Instructions for the task >>
Restate every line of the material, word for word.

╔══

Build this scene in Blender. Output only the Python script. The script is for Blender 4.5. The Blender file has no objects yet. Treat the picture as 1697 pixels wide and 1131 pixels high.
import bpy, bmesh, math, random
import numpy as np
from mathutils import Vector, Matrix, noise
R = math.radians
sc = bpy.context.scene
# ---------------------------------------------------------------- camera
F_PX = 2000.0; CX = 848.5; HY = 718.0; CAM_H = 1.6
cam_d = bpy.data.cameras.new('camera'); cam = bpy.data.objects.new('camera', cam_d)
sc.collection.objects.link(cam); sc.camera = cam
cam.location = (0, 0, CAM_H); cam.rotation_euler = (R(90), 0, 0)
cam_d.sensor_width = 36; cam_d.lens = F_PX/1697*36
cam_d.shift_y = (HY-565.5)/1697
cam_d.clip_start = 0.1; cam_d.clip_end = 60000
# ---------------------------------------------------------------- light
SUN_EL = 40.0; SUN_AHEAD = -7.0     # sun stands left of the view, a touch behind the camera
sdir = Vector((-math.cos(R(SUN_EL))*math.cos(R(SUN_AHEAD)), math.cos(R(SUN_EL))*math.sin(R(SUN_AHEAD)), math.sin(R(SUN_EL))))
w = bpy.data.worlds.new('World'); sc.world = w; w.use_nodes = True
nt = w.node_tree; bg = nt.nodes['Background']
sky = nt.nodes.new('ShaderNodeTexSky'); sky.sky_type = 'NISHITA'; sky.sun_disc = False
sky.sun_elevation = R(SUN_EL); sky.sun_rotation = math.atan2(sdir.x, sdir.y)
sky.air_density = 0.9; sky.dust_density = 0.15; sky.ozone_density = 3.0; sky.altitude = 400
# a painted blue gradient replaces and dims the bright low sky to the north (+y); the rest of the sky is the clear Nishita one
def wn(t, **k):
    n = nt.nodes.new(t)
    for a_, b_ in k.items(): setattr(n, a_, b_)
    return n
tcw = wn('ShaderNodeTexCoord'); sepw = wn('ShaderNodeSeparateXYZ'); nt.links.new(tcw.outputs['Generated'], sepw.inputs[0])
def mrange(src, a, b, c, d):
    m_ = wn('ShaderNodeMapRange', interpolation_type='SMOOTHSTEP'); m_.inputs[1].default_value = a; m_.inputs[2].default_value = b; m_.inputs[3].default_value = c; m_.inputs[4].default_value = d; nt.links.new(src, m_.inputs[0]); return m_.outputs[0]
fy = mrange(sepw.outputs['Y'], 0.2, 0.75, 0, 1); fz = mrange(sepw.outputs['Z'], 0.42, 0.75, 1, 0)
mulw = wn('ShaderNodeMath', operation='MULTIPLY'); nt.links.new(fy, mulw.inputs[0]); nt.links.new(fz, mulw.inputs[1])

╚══

Result of this task >>
Build this scene in Blender. Output only the Python script. The script is for Blender 4.5. The Blender file has no objects yet. Treat the picture as 1697 pixels wide and 1131 pixels high.
import bpy, bmesh, math, random
import numpy as np
from mathutils import Vector, Matrix, noise
R = math.radians
sc = bpy.context.scene
# ---------------------------------------------------------------- camera
F_PX = 2000.0; CX = 848.5; HY = 718.0; CAM_H = 1.6
cam_d = bpy.data.cameras.new('camera'); cam = bpy.data.objects.new('camera', cam_d)
sc.collection.objects.link(cam); sc.camera = cam
cam.location = (0, 0, CAM_H); cam.rotation_euler = (R(90), 0, 0)
cam_d.sensor_width = 36; cam_d.lens = F_PX/1697*36
cam_d.shift_y = (HY-565.5)/1697
cam_d.clip_start = 0.1; cam_d.clip_end = 60000
# ---------------------------------------------------------------- light
SUN_EL = 40.0; SUN_AHEAD = -7.0     # sun stands left of the view, a touch behind the camera
sdir = Vector((-math.cos(R(SUN_EL))*math.cos(R(SUN_AHEAD)), math.cos(R(SUN_EL))*math.sin(R(SUN_AHEAD)), math.sin(R(SUN_EL))))
w = bpy.data.worlds.new('World'); sc.world = w; w.use_nodes = True
nt = w.node_tree; bg = nt.nodes['Background']
sky = nt.nodes.new('ShaderNodeTexSky'); sky.sky_type = 'NISHITA'; sky.sun_disc = False
sky.sun_elevation = R(SUN_EL); sky.sun_rotation = math.atan2(sdir.x, sdir.y)
sky.air_density = 0.9; sky.dust_density = 0.15; sky.ozone_density = 3.0; sky.altitude = 400
# a painted blue gradient replaces and dims the bright low sky to the north (+y); the rest of the sky is the clear Nishita one
def wn(t, **k):
    n = nt.nodes.new(t)
    for a_, b_ in k.items(): setattr(n, a_, b_)
    return n
tcw = wn('ShaderNodeTexCoord'); sepw = wn('ShaderNodeSeparateXYZ'); nt.links.new(tcw.outputs['Generated'], sepw.inputs[0])
def mrange(src, a, b, c, d):
    m_ = wn('ShaderNodeMapRange', interpolation_type='SMOOTHSTEP'); m_.inputs[1].default_value = a; m_.inputs[2].default_value = b; m_.inputs[3].default_value = c; m_.inputs[4].default_value = d; nt.links.new(src, m_.inputs[0]); return m_.outputs[0]
fy = mrange(sepw.outputs['Y'], 0.2, 0.75, 0, 1); fz = mrange(sepw.outputs['Z'], 0.42, 0.75, 1, 0)
mulw = wn('ShaderNodeMath', operation='MULTIPLY'); nt.links.new(fy, mulw.inputs[0]); nt.links.new(fz, mulw.inputs[1])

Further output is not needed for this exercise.